▶ _DIRECTION_: Quote the listing below word for word, stopping after the line that contains "(.42, .40, .37), .5)".

▶ _STORED DATA_:

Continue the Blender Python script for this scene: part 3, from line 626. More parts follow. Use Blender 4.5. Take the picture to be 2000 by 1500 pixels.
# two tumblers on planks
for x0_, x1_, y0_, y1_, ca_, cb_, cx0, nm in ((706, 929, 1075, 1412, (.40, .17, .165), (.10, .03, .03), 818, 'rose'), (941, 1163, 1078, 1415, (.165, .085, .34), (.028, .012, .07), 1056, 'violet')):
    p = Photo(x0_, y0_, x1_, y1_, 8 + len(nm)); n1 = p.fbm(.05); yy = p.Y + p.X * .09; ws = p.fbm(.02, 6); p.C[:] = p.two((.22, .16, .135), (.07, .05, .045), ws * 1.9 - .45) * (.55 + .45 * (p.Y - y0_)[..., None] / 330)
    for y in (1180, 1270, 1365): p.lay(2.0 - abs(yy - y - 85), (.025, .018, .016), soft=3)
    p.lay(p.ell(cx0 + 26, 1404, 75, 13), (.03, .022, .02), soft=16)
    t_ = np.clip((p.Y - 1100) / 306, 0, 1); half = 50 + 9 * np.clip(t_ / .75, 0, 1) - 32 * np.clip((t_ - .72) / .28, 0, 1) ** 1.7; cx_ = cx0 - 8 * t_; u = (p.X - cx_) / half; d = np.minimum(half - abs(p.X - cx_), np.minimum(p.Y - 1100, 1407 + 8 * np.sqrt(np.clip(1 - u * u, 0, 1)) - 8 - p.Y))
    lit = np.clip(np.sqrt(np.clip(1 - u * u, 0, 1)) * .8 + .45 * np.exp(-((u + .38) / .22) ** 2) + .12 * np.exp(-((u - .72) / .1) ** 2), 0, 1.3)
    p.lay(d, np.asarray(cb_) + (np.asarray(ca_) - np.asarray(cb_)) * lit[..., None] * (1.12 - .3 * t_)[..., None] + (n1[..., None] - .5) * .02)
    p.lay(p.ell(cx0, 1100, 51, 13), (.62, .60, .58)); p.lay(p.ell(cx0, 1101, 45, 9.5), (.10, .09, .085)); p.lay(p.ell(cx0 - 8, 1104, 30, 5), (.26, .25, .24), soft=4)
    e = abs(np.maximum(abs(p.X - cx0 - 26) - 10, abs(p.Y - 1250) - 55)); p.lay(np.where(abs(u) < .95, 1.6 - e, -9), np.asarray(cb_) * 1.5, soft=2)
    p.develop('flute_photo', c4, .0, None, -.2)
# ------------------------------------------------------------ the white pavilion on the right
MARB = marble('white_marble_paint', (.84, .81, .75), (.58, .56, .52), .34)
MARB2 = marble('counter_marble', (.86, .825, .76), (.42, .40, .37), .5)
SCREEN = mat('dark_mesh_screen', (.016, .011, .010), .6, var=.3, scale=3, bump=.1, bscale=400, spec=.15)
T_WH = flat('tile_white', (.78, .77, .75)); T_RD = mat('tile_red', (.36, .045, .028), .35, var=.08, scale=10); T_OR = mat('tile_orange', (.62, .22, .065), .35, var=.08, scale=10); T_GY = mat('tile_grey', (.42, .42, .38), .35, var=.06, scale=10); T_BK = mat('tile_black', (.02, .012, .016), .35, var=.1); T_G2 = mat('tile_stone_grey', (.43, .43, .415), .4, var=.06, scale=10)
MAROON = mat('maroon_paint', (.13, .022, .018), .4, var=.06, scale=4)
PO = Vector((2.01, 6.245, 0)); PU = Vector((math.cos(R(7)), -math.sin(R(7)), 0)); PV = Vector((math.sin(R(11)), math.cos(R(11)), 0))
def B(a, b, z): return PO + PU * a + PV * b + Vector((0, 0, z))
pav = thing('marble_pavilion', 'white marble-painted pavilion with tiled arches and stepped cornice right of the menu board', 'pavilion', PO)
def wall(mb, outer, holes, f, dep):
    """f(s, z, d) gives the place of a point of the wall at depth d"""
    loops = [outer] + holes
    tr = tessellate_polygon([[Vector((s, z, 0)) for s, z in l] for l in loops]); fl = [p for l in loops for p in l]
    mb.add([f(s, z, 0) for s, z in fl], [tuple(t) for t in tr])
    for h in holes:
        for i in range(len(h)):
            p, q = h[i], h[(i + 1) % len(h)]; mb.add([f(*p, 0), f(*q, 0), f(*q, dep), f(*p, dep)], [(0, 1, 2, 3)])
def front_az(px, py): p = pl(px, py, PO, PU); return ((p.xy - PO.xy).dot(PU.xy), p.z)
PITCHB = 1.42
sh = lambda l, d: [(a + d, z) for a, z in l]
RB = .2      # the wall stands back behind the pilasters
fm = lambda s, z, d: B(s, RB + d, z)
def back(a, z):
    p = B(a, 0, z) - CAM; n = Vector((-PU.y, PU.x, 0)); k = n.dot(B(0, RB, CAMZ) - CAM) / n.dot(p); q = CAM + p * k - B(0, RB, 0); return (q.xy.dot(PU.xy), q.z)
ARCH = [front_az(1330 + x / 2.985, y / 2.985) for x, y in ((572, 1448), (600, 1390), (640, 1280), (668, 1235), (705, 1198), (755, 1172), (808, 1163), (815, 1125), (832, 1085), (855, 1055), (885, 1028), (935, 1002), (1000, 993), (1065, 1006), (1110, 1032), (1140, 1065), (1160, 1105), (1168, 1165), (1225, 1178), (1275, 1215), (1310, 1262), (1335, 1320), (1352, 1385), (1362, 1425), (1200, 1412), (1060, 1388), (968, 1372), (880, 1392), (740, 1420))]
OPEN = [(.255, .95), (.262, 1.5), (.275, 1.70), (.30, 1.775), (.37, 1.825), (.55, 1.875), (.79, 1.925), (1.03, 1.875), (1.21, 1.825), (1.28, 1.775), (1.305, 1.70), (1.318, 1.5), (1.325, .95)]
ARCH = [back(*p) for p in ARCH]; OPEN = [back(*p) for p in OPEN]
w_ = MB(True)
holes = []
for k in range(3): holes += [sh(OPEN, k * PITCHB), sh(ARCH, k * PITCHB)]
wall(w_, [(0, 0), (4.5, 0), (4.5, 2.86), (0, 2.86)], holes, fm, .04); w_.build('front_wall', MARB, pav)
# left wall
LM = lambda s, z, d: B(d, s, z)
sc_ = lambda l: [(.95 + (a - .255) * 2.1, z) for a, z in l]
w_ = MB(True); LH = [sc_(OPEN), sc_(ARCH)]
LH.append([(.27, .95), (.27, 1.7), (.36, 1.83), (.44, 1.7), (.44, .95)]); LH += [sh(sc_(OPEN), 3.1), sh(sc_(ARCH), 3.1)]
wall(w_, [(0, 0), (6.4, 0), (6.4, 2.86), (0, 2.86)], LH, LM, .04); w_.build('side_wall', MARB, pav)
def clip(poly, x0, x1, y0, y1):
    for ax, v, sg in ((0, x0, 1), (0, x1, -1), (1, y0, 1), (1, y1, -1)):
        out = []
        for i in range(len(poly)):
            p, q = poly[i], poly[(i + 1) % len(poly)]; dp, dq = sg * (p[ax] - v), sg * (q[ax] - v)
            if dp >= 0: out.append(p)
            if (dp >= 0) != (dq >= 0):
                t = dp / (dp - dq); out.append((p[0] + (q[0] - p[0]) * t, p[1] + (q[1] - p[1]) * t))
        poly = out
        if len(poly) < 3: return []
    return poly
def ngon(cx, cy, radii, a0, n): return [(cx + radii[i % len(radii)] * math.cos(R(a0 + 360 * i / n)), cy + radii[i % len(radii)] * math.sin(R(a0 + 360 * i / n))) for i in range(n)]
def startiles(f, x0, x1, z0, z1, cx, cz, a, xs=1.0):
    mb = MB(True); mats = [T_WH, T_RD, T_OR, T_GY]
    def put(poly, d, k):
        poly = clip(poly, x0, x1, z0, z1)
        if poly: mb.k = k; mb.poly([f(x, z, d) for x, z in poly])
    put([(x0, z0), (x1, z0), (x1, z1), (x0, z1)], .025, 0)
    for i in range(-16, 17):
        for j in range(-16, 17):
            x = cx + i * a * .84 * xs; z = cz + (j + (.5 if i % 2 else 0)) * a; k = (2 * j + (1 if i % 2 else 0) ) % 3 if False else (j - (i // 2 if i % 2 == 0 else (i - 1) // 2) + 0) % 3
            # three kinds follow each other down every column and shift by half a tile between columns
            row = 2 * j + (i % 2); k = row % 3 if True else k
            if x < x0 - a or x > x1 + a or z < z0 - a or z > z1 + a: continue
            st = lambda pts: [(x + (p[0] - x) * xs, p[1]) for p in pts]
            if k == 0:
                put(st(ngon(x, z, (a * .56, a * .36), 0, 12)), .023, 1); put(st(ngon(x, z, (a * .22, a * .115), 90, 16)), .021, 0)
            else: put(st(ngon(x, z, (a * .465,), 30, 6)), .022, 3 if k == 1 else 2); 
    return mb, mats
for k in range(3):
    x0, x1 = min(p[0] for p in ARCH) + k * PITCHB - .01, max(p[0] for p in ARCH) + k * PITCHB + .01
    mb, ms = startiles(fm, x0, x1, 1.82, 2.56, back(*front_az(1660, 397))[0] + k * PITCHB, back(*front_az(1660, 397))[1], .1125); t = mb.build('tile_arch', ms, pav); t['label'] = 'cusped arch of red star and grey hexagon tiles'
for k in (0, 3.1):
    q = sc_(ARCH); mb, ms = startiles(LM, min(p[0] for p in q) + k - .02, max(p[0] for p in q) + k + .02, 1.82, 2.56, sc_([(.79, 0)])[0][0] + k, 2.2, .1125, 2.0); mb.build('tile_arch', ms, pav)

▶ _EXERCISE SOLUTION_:
Continue the Blender Python script for this scene: part 3, from line 626. More parts follow. Use Blender 4.5. Take the picture to be 2000 by 1500 pixels.
# two tumblers on planks
for x0_, x1_, y0_, y1_, ca_, cb_, cx0, nm in ((706, 929, 1075, 1412, (.40, .17, .165), (.10, .03, .03), 818, 'rose'), (941, 1163, 1078, 1415, (.165, .085, .34), (.028, .012, .07), 1056, 'violet')):
    p = Photo(x0_, y0_, x1_, y1_, 8 + len(nm)); n1 = p.fbm(.05); yy = p.Y + p.X * .09; ws = p.fbm(.02, 6); p.C[:] = p.two((.22, .16, .135), (.07, .05, .045), ws * 1.9 - .45) * (.55 + .45 * (p.Y - y0_)[..., None] / 330)
    for y in (1180, 1270, 1365): p.lay(2.0 - abs(yy - y - 85), (.025, .018, .016), soft=3)
    p.lay(p.ell(cx0 + 26, 1404, 75, 13), (.03, .022, .02), soft=16)
    t_ = np.clip((p.Y - 1100) / 306, 0, 1); half = 50 + 9 * np.clip(t_ / .75, 0, 1) - 32 * np.clip((t_ - .72) / .28, 0, 1) ** 1.7; cx_ = cx0 - 8 * t_; u = (p.X - cx_) / half; d = np.minimum(half - abs(p.X - cx_), np.minimum(p.Y - 1100, 1407 + 8 * np.sqrt(np.clip(1 - u * u, 0, 1)) - 8 - p.Y))
    lit = np.clip(np.sqrt(np.clip(1 - u * u, 0, 1)) * .8 + .45 * np.exp(-((u + .38) / .22) ** 2) + .12 * np.exp(-((u - .72) / .1) ** 2), 0, 1.3)
    p.lay(d, np.asarray(cb_) + (np.asarray(ca_) - np.asarray(cb_)) * lit[..., None] * (1.12 - .3 * t_)[..., None] + (n1[..., None] - .5) * .02)
    p.lay(p.ell(cx0, 1100, 51, 13), (.62, .60, .58)); p.lay(p.ell(cx0, 1101, 45, 9.5), (.10, .09, .085)); p.lay(p.ell(cx0 - 8, 1104, 30, 5), (.26, .25, .24), soft=4)
    e = abs(np.maximum(abs(p.X - cx0 - 26) - 10, abs(p.Y - 1250) - 55)); p.lay(np.where(abs(u) < .95, 1.6 - e, -9), np.asarray(cb_) * 1.5, soft=2)
    p.develop('flute_photo', c4, .0, None, -.2)
# ------------------------------------------------------------ the white pavilion on the right
MARB = marble('white_marble_paint', (.84, .81, .75), (.58, .56, .52), .34)
MARB2 = marble('counter_marble', (.86, .825, .76), (.42, .40, .37), .5)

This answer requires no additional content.